What to produce: Which lines run from the first one up to and including the one with "bo = Vector(bw.location)"? Print exactly those.

Given material:
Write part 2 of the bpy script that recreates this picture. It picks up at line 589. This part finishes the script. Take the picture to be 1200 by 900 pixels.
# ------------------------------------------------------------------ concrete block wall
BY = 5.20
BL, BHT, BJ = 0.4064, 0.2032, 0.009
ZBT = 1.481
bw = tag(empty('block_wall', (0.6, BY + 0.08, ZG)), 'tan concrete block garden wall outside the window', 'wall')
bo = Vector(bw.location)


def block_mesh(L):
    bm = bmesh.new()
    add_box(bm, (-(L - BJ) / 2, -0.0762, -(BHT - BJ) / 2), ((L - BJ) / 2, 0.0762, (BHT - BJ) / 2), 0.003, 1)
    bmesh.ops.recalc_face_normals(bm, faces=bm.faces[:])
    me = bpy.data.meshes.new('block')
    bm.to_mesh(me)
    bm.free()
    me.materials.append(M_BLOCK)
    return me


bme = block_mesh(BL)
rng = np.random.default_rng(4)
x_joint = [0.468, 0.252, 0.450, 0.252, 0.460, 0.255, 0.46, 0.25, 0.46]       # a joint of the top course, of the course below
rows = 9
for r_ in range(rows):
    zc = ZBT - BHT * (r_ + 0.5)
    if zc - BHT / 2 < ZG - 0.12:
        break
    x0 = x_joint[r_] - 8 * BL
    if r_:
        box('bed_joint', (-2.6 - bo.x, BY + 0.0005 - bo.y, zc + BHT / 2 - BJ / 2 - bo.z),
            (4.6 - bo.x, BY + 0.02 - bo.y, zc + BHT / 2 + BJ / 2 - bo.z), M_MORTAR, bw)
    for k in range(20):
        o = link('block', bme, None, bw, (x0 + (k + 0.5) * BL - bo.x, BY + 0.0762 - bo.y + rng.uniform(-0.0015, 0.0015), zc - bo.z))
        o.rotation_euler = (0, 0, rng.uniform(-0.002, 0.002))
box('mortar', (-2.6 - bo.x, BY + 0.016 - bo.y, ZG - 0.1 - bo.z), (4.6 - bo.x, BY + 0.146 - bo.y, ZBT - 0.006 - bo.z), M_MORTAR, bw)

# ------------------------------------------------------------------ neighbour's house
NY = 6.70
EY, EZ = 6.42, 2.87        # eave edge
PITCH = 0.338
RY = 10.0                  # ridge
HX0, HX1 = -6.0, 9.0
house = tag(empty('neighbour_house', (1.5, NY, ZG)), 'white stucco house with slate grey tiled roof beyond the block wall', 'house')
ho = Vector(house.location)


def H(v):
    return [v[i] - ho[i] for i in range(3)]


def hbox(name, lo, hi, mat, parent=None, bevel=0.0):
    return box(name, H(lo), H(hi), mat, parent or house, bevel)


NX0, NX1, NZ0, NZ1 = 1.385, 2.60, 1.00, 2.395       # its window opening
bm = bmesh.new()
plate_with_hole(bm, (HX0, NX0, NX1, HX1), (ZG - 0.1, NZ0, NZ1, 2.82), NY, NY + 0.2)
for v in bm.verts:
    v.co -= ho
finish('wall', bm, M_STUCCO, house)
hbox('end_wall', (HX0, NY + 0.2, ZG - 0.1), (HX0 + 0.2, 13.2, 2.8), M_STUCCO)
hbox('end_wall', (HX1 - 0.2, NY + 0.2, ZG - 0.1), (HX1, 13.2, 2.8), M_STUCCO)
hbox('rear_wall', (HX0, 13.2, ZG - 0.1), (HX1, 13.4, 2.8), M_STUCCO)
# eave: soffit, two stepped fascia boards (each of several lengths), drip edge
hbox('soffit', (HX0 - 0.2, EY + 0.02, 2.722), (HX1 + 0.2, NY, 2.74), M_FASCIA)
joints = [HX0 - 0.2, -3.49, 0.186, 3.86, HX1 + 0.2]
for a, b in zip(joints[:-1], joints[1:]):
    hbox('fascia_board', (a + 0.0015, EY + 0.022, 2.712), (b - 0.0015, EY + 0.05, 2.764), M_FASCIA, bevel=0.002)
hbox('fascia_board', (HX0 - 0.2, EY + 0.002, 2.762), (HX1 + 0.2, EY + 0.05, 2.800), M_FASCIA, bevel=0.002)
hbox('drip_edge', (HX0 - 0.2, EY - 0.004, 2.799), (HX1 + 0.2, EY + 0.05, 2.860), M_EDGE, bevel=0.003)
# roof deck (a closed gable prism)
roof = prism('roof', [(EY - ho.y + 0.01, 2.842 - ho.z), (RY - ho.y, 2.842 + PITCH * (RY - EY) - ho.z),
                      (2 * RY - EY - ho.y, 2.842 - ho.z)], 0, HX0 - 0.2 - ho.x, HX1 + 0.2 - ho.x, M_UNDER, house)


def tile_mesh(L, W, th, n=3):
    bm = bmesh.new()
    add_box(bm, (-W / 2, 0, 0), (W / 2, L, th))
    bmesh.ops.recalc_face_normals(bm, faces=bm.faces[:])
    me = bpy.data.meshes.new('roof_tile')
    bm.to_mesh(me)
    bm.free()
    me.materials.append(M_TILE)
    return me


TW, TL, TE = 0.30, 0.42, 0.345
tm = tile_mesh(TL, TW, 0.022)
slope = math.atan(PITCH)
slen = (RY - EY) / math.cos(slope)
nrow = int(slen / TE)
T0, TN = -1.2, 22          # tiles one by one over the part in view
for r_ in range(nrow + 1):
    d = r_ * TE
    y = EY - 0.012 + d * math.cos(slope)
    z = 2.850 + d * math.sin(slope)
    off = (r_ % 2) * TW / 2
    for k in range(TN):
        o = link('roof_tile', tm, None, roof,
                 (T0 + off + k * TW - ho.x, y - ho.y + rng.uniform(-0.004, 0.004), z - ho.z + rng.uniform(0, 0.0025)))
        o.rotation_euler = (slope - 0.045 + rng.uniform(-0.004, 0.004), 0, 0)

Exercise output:
Write part 2 of the bpy script that recreates this picture. It picks up at line 589. This part finishes the script. Take the picture to be 1200 by 900 pixels.
# ------------------------------------------------------------------ concrete block wall
BY = 5.20
BL, BHT, BJ = 0.4064, 0.2032, 0.009
ZBT = 1.481
bw = tag(empty('block_wall', (0.6, BY + 0.08, ZG)), 'tan concrete block garden wall outside the window', 'wall')
bo = Vector(bw.location)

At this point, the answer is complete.